* START *
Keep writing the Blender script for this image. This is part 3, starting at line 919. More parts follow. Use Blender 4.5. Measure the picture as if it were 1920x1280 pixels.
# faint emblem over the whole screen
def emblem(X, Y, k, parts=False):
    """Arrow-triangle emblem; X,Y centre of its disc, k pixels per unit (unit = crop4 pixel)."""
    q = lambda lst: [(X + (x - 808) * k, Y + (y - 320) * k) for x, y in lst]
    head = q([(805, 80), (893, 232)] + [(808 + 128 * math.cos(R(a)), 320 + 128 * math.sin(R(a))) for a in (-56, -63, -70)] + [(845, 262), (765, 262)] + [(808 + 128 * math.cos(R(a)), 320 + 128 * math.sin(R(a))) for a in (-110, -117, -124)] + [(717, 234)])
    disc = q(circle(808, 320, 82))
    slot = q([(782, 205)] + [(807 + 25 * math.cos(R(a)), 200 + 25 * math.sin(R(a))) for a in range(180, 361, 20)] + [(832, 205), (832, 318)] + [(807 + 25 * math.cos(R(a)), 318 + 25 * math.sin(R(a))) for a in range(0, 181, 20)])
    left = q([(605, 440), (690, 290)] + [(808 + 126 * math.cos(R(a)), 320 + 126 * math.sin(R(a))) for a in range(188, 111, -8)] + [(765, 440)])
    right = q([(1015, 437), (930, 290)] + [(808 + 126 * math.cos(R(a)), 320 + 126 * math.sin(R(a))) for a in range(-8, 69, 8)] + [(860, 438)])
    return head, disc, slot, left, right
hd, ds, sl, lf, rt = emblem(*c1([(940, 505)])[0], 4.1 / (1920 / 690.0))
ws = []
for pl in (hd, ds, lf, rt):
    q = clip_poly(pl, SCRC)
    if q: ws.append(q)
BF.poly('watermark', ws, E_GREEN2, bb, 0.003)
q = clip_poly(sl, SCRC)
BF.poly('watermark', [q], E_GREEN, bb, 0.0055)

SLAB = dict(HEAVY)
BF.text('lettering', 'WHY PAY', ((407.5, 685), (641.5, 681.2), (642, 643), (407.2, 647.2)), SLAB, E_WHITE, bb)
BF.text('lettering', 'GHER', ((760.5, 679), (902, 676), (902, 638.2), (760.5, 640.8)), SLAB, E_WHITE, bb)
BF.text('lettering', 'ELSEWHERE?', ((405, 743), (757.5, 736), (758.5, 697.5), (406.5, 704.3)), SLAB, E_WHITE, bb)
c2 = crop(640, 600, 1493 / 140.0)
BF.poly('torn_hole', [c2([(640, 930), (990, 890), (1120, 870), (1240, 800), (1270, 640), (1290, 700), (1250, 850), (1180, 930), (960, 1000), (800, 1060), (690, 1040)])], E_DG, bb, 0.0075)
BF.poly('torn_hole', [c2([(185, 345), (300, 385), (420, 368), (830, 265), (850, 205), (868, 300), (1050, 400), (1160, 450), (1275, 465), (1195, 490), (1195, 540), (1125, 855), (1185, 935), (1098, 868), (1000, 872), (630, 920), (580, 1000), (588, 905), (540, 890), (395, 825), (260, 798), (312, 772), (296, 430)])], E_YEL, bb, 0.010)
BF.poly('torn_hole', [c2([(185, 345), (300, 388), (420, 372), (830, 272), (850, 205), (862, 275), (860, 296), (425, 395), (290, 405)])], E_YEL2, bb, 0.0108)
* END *
→ THE REQUEST: Write the whole listing out again. Keep every line exactly as it is.

→ EXERCISE RESULT:
Keep writing the Blender script for this image. This is part 3, starting at line 919. More parts follow. Use Blender 4.5. Measure the picture as if it were 1920x1280 pixels.
# faint emblem over the whole screen
def emblem(X, Y, k, parts=False):
    """Arrow-triangle emblem; X,Y centre of its disc, k pixels per unit (unit = crop4 pixel)."""
    q = lambda lst: [(X + (x - 808) * k, Y + (y - 320) * k) for x, y in lst]
    head = q([(805, 80), (893, 232)] + [(808 + 128 * math.cos(R(a)), 320 + 128 * math.sin(R(a))) for a in (-56, -63, -70)] + [(845, 262), (765, 262)] + [(808 + 128 * math.cos(R(a)), 320 + 128 * math.sin(R(a))) for a in (-110, -117, -124)] + [(717, 234)])
    disc = q(circle(808, 320, 82))
    slot = q([(782, 205)] + [(807 + 25 * math.cos(R(a)), 200 + 25 * math.sin(R(a))) for a in range(180, 361, 20)] + [(832, 205), (832, 318)] + [(807 + 25 * math.cos(R(a)), 318 + 25 * math.sin(R(a))) for a in range(0, 181, 20)])
    left = q([(605, 440), (690, 290)] + [(808 + 126 * math.cos(R(a)), 320 + 126 * math.sin(R(a))) for a in range(188, 111, -8)] + [(765, 440)])
    right = q([(1015, 437), (930, 290)] + [(808 + 126 * math.cos(R(a)), 320 + 126 * math.sin(R(a))) for a in range(-8, 69, 8)] + [(860, 438)])
    return head, disc, slot, left, right
hd, ds, sl, lf, rt = emblem(*c1([(940, 505)])[0], 4.1 / (1920 / 690.0))
ws = []
for pl in (hd, ds, lf, rt):
    q = clip_poly(pl, SCRC)
    if q: ws.append(q)
BF.poly('watermark', ws, E_GREEN2, bb, 0.003)
q = clip_poly(sl, SCRC)
BF.poly('watermark', [q], E_GREEN, bb, 0.0055)

SLAB = dict(HEAVY)
BF.text('lettering', 'WHY PAY', ((407.5, 685), (641.5, 681.2), (642, 643), (407.2, 647.2)), SLAB, E_WHITE, bb)
BF.text('lettering', 'GHER', ((760.5, 679), (902, 676), (902, 638.2), (760.5, 640.8)), SLAB, E_WHITE, bb)
BF.text('lettering', 'ELSEWHERE?', ((405, 743), (757.5, 736), (758.5, 697.5), (406.5, 704.3)), SLAB, E_WHITE, bb)
c2 = crop(640, 600, 1493 / 140.0)
BF.poly('torn_hole', [c2([(640, 930), (990, 890), (1120, 870), (1240, 800), (1270, 640), (1290, 700), (1250, 850), (1180, 930), (960, 1000), (800, 1060), (690, 1040)])], E_DG, bb, 0.0075)
BF.poly('torn_hole', [c2([(185, 345), (300, 385), (420, 368), (830, 265), (850, 205), (868, 300), (1050, 400), (1160, 450), (1275, 465), (1195, 490), (1195, 540), (1125, 855), (1185, 935), (1098, 868), (1000, 872), (630, 920), (580, 1000), (588, 905), (540, 890), (395, 825), (260, 798), (312, 772), (296, 430)])], E_YEL, bb, 0.010)
BF.poly('torn_hole', [c2([(185, 345), (300, 388), (420, 372), (830, 272), (850, 205), (862, 275), (860, 296), (425, 395), (290, 405)])], E_YEL2, bb, 0.0108)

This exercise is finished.